My mother does this:

She bites her pinkie finger when she's upset to make herself not cry.

She drinks Chardonnay.

She always says what she means even if that means telling my friend Todd that she doesn't like the red pants he's wearing or my friend Jeff that all writers had tortured lives and if they didn't they can't be real writers or telling the waiter that the music is too f-ing loud.

She doesn't swear except to say god or damn or jesus. Usually in the same phrase.

She expresses her disgust by throwing her head to the left and pushing a th sound out from between her lips.

Sometimes the head shakes back to the right. Sometimes eye rolling accompanies the sound. If her shoulders get involved in a sort of humping shrug, her whole body is involved and you know you've committed a seriously egregious faux pas, like saying it's OK to put a shoe with gum stuck on it in the freezer to freeze the gum to get it off. Something like that may even make her shoulder twitch.

* * *

The main lesson at the dinner table was restraint. Singing was prohibited. As were elbows on the table. You must cut your salad greens into manageable bites. Eating too quickly or talking with food in your mouth—not allowed. Nor was salting your food before tasting it. Dad would always tell the cautionary tale of the guy who was interviewing for a job at IBM and they took him out to lunch. The guy salted his food before he tasted it and did not get the job. Apparently because he didn't look before he leapt or made decisions before he had all the facts. Or they thought he'd get high blood pressure and the cost to insure him would be too high. He never [End Page 73] mentioned whether ordering a glass of wine before the other guys could have cost him the job as well. When I was interviewing for jobs, seven different people warned me to wait until my hosts ordered wine. Then I could drink up.

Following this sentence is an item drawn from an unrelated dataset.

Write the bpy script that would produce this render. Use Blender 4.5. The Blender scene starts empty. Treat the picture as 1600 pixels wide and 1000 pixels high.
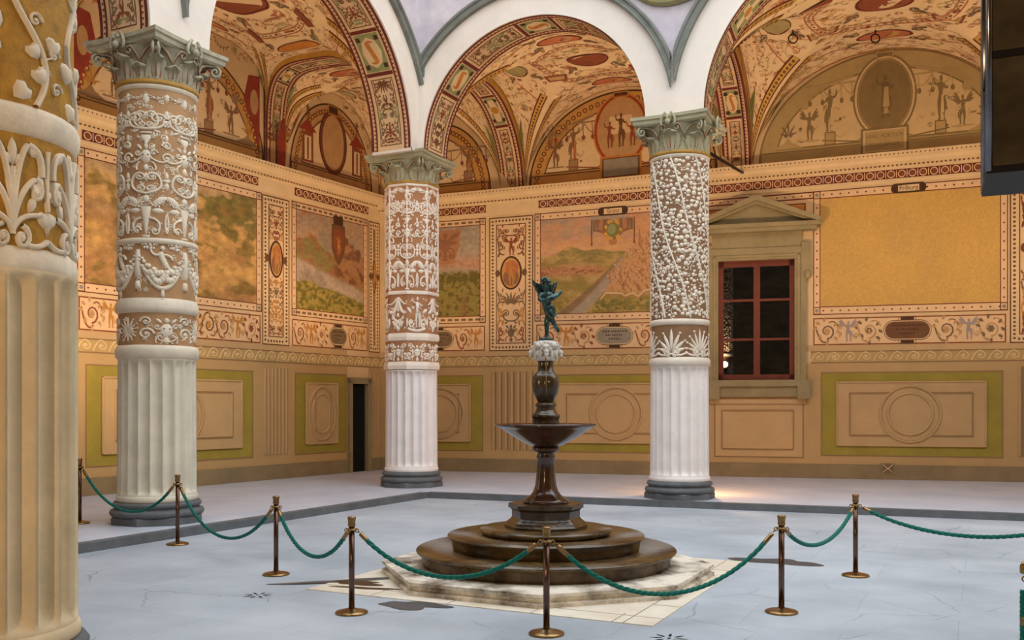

After we were done eating, my sisters and I had to ask to be excused and take our plates to the dishwasher. All good lessons, in the end, I think. We ended up to be relatively well-mannered people, conscious of how we appeared to others. My dad, though, had a problem with mustard. Maybe he had a problem with condiments in general, but in particular, whenever he'd get mustard on the side of his mouth, my mother's shoulder would twitch and eyes would roll. Jesus, she'd swear, and reach over to rub the offensive yellow off his face, like she was scraping gum off a shoe.

It was one of the few things she felt she had over him. He made the money, was supposedly the "smart" one, did the taxes, drafted blueprints for the hot tub room. But she outclassed him with a refined etiquette and a distaste for mustard.

* * *

The building of the Glen Canyon Dam began in 1956, when my mother was ten. By the time I was born, it was finished and finally nearing capacity—3,700 feet above sea level. The Glen Canyon Dam website boasts that "[t]he controversy surrounding the construction of the dam is often cited as the beginning of the modern-day environmental movement."

Cited reasons for said environmental movement:

Changes

Glen Canyon Dam has created a new Colorado River. Before the dam was built, water temperatures in the river fluctuated seasonally from 80°F (26°C) in the summer to near freezing in the winter. Now, the water temperature below the dam averages 46°F (7°C) year-round. The Colorado River was once filled with silt and sediment. Now, the river deposits its load of silt as it enters Lake Powell near Hite, Utah. Water released from the dam is clear and the Colorado River is muddy only when downstream tributaries contribute sediment.

As the habitat has changed, so have plant and animal species. Native fish, unable to...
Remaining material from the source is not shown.